Radical Acts

9 / 23

Hervé Télémaque. No Title (The Ugly American). 1962/64

Oil on canvas, two panels, 77 1/2 x 102 3/8" (197 x 260 cm). Gift of Marie-Josée and Henry R. Kravis in honor of a lovely American, Jerry Speyer. © Hervé Télémaque. Courtesy of the artist.

Artist, Hervé Télémaque: I left the United States for various reasons, but racism was perhaps the key to it.

I was a young Haitian from a bourgeois background coming to study at the Art Students’ League, and basically that was where I became aware of being marginalized, of being black in a profoundly racist white society.

You could say that as soon as I arrived in Paris, I was settling scores with my American past.
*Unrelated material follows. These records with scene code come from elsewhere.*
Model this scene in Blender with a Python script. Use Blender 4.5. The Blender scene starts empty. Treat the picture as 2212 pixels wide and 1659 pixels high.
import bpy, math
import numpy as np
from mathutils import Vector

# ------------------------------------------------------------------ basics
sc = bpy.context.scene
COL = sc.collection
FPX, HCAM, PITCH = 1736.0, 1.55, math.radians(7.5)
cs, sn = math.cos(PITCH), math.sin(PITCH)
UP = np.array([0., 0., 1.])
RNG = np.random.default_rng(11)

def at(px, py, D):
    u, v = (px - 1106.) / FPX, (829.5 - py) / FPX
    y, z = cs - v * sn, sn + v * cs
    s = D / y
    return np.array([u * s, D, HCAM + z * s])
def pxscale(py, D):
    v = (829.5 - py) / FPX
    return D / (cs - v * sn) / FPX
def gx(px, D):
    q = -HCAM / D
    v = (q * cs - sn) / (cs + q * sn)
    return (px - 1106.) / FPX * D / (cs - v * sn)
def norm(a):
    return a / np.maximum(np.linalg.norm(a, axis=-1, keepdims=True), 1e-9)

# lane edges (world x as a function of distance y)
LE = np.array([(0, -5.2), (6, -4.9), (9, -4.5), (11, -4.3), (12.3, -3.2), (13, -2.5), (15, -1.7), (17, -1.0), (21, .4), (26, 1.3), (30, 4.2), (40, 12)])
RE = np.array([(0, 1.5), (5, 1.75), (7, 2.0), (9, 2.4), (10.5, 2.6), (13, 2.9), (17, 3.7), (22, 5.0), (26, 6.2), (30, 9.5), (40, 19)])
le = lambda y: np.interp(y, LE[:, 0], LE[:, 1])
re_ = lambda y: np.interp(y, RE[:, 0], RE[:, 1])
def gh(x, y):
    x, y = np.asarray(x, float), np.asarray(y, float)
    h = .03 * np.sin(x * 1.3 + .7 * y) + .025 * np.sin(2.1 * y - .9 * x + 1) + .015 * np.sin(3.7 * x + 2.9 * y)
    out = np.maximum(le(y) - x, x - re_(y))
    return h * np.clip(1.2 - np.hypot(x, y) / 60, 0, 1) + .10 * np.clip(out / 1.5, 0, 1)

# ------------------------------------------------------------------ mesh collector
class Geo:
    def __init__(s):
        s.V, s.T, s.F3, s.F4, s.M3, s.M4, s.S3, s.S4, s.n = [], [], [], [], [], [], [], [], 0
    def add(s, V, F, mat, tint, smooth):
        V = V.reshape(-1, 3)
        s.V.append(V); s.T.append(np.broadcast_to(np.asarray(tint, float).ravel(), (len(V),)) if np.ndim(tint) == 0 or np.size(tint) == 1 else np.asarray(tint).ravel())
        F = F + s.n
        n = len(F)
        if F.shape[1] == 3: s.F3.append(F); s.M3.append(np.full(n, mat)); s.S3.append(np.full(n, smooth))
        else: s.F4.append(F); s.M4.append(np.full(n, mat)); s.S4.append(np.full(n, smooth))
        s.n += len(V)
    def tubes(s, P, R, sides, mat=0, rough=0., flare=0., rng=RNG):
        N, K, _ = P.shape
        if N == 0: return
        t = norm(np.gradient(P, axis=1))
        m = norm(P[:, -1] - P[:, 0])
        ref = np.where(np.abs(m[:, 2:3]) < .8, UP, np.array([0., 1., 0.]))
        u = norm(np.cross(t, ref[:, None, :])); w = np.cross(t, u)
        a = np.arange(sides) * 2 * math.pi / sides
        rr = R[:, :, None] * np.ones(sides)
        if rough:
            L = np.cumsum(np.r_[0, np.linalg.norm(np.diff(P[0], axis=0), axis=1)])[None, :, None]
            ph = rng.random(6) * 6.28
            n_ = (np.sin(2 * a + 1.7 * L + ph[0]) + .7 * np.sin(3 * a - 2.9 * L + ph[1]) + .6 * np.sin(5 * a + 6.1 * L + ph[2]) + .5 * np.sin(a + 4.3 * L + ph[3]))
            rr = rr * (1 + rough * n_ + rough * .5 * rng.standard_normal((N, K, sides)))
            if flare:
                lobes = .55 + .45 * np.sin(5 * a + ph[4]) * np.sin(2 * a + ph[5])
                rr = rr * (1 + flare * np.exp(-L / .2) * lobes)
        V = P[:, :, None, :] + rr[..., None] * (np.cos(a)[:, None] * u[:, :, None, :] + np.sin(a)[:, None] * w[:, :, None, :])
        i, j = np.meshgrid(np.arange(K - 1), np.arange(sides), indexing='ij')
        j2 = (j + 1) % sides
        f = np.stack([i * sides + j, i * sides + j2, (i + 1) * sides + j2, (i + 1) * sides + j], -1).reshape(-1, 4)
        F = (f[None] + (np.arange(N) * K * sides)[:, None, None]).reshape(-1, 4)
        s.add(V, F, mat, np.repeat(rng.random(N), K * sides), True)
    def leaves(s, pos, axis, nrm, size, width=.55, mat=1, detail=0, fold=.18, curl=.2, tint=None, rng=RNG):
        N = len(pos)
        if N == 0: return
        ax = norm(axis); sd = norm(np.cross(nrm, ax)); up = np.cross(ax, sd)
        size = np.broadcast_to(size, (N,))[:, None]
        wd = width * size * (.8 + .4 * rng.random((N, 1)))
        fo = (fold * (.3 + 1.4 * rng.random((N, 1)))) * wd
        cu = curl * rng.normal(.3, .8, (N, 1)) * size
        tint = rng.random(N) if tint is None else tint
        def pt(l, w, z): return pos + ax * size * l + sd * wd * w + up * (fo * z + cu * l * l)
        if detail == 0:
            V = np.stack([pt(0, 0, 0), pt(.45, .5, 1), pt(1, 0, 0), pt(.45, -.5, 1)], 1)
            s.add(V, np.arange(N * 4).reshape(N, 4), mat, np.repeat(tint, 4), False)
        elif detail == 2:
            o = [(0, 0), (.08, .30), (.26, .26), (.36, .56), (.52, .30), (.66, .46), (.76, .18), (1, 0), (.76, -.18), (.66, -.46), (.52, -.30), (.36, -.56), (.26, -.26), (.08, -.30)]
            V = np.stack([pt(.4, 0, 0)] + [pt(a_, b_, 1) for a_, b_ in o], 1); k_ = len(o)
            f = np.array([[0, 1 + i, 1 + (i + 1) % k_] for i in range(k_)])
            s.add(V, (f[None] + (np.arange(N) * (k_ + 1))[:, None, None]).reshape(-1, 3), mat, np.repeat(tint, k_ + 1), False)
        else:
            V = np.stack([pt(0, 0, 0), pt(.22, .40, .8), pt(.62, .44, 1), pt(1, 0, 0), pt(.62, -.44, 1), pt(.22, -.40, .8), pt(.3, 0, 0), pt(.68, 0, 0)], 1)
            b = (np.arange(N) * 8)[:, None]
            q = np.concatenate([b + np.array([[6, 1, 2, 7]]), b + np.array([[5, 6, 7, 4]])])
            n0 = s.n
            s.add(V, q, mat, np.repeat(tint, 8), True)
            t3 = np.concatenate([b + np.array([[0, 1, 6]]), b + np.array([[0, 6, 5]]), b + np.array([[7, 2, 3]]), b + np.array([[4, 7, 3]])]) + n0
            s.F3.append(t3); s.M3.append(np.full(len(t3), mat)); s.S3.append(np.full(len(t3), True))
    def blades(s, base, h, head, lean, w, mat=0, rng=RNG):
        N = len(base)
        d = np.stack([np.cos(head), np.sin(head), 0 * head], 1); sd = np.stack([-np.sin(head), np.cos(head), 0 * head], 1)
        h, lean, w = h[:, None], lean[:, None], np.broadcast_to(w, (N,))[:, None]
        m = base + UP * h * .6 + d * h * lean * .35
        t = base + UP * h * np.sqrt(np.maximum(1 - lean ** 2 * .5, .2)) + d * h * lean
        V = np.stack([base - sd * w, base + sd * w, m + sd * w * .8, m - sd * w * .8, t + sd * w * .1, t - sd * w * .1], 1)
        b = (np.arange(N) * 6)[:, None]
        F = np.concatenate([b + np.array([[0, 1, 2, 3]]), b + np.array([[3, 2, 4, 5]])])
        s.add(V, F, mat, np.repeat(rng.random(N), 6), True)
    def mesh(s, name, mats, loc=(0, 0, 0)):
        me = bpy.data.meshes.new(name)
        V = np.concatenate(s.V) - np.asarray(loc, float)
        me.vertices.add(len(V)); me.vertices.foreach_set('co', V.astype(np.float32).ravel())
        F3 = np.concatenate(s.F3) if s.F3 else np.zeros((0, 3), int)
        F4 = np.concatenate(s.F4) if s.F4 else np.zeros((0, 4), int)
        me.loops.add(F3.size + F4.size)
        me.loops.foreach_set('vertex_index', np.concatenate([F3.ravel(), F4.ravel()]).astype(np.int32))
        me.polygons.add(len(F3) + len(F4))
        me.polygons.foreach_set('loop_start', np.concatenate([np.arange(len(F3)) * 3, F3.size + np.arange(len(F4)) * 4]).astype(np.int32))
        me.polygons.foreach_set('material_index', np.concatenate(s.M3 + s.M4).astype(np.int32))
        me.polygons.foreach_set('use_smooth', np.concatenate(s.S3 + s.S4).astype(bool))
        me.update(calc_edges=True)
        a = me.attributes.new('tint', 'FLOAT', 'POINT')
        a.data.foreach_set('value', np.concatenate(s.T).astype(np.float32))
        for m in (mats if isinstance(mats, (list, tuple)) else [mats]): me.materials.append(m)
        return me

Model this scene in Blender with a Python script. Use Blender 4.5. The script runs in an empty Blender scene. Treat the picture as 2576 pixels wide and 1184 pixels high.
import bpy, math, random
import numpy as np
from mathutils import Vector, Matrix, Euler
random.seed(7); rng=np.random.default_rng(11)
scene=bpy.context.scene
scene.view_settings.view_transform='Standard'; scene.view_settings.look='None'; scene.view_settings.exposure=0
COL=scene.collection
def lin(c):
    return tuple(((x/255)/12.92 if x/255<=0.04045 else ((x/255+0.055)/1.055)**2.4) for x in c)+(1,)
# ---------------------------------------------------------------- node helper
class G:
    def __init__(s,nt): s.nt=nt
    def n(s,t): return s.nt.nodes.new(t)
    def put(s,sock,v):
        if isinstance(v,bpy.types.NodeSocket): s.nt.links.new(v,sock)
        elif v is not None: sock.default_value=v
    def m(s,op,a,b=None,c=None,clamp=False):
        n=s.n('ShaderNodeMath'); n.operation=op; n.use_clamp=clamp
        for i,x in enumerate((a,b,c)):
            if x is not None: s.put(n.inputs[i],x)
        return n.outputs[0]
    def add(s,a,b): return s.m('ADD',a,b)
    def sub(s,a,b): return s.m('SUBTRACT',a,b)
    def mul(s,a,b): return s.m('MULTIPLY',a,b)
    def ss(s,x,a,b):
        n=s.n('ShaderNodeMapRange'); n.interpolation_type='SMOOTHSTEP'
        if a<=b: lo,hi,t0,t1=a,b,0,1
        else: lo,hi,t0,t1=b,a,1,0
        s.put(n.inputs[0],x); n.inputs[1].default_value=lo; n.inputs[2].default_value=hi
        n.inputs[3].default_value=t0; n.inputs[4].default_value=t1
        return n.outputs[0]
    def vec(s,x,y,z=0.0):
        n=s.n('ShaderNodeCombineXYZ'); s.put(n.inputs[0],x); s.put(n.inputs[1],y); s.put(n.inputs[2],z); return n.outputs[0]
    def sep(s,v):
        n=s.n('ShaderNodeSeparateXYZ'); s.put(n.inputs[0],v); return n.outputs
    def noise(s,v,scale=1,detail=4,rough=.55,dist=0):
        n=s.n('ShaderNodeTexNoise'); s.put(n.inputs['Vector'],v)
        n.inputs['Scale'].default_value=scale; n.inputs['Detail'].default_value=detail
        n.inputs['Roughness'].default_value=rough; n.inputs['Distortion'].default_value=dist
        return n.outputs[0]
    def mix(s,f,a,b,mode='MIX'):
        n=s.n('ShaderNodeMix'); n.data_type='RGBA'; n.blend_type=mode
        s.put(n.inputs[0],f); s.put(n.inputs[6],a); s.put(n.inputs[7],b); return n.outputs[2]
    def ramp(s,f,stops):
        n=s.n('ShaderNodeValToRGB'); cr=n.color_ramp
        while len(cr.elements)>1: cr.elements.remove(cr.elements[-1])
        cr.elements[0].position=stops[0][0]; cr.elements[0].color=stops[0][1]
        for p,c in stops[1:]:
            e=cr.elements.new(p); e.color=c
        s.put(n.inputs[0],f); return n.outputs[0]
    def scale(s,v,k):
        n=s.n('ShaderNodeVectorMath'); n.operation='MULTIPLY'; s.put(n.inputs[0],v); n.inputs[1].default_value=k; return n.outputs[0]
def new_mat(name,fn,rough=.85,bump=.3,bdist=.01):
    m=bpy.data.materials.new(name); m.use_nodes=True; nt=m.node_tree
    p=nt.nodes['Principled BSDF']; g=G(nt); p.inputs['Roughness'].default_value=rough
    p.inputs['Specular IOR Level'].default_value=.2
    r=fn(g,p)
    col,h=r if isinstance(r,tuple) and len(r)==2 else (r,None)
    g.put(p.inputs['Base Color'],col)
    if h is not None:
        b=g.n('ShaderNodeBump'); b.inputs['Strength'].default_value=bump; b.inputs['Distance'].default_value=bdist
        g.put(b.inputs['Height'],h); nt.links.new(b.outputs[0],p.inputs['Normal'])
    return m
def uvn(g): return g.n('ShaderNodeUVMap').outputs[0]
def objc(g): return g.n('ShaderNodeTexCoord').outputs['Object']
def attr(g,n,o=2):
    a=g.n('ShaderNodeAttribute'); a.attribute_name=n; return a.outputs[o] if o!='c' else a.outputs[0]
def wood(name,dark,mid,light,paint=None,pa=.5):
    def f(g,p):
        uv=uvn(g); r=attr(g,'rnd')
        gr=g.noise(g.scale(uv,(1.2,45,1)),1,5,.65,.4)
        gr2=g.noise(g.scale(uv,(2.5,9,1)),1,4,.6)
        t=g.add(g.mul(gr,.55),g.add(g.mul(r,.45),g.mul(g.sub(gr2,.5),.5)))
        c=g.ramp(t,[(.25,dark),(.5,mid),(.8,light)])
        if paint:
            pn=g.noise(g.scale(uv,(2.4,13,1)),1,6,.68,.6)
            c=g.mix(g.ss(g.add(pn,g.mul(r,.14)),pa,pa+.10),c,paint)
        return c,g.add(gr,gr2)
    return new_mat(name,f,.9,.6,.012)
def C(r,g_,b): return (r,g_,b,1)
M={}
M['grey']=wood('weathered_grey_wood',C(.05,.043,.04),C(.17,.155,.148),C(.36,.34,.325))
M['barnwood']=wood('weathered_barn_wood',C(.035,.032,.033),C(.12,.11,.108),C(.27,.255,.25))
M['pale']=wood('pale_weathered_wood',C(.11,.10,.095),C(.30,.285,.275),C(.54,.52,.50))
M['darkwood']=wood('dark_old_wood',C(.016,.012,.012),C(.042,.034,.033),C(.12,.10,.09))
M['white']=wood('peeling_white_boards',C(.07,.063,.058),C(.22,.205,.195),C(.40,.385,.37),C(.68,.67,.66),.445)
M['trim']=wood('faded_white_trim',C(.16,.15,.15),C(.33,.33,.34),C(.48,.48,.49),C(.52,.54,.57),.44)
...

In the upper left, you see Fidel Castro and Toussaint Louverture, the great hero of Haitian independence, which was declared in 1804. Toussaint Louverture put a stop to slavery, he was the one who conceptualized the end of slavery. The American Press claimed that Cuba was a place of moral corruption and that Fidel Castro was a thug. He was more like a liberator to me, like my national hero.

To me, it’s a painting about freedom, and that was entirely my message. You also have to understand that in my line of work, with all its nice conventions and prettiness, we have to wake up our viewers in order to capture their interest, we have to shake them up.

Teeth express violence, destruction, death, life. And so my approach, with these teeth, is a way of making viewers aware of how things are, that the human condition is no picnic, that it’s a constant struggle: a fight against racism, against politics, but also very simply the animal nature of our existence.